Life in Progress: A weblog by Heidi Price
3/20/2007

Just say no

I have never really been good at telling people no. And, lately it seems like more and more people want a piece of my time. I feel rushed and find myself committing to things I don't really want to do. Even worse, my always-honest friend who works in a bank, told me that lately, every time I've gone out with him, I have seemed really distracted and in a hurry.

My worst fear has been realized. I've become one of those people. You know the ones. They constantly look at their watch or cell phone to check the time in the middle of conversations with friends. Those people who say "uh-huh" when you talk, but you can tell they aren't really listening.
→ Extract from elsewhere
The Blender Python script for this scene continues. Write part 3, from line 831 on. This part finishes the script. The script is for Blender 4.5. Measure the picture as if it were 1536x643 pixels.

The thing is, I'm not really that important. None of us are. So I made a vow, last week, to try to protect my own time and the time I need to spend with the people who really matter in my life.

I was tested within hours of making this vow. A friend, who I hadn't seen in some time, called to ask if on Sunday I could help her write a public relations proposal for a neighborhood action group she had joined. The phone call caught me off guard and I agreed. A few minutes later, I called her back.

I told her about my vow. I told her that I work five days a week at a newspaper and on Saturday, I usually work for my mom's auction company to make extra money. I told her that Sunday is my one day when I don't work and that "I'm really sorry but I'm going to have to cancel."

So it's Sunday. It's beautiful outside, almost 70 degrees. I've gone to the track to run and then we played three sets of tennis. I am sitting on his front porch, a glass of Coppola Rosa in my hand, and I am typing this blog.